Le président de la Fédération des Travailleurs Unis (FTU), Atma Shanto, estime que, malgré les dispositions de l’Employment Relations Act, les négociations collectives sont difficiles à mener dans le secteur privé, en raison de l’attitude de certains employeurs. « Ils sont carrément réfractaires à fournir aux syndicalistes des informations essentielles. Ce qui entrave la bonne marche des négociations et aboutit souvent au recours à la Commission de Conciliation et de Médiation ou à l’Employment Relations Tribunal », dit-il.
Il pointe aussi du doigt les employeurs qui rechignent à accorder la reconnaissance syndicale. D’où de fréquents recours à l’ERT. « Comment peut-on parler de négociation collective, quand des employeurs utilisent leur pouvoir financier et leur arsenal légal pour décourager les employés à se syndiquer, alors qu’ils sont eux-mêmes regroupés au sein de Business Mauritius pour défendre leurs intérêts communs ? »
« Le faible taux de syndicalisation s’explique par le fait que les employés ont peur des représailles, surtout d’être licenciés. Je connais des délégués syndicaux qui sont victimes de répressions. Comment voulez-vous que les travailleurs négocient des accords collectifs avec leurs employeurs, dans ce cas », se demande-t-il.

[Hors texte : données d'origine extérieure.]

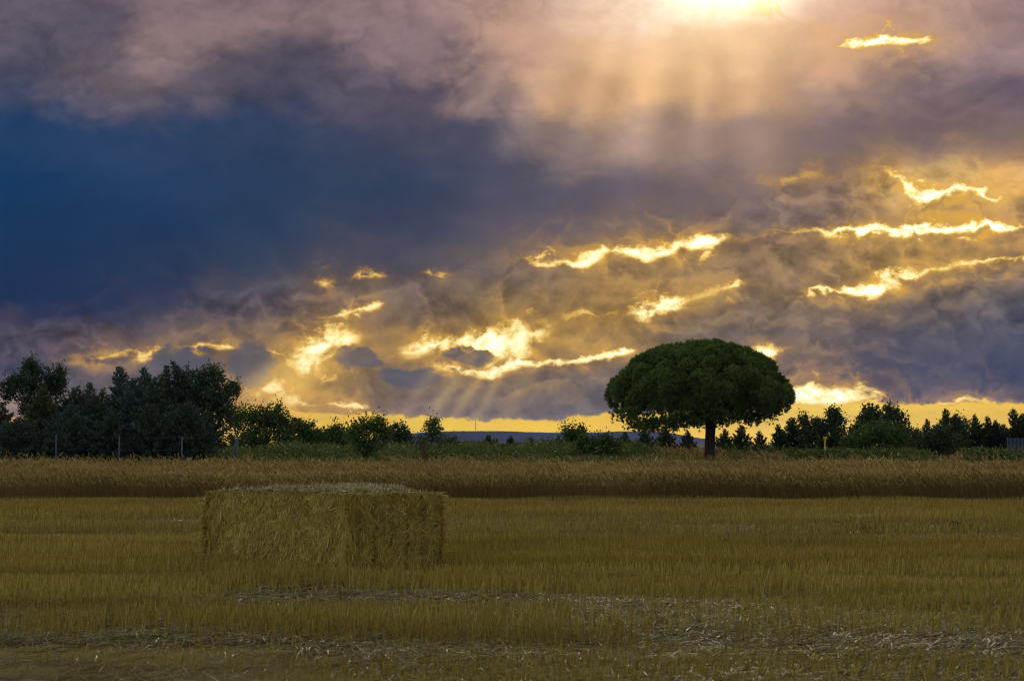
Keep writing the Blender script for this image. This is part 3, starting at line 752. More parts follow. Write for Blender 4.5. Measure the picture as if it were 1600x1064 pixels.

Il réitère son appel pour la mise sur pied d’un Fact Finding Committee pour connaître les raisons qui poussent les travailleurs à ne pas se syndiquer.
De son côté, le président de la Government Services Employees Association (GSEA), Radhakrishna Sadien, souhaite de véritables négociations collectives entre les syndicats et les représentants du PRB dans le cadre de la préparation du nouveau rapport salarial dans la fonction publique.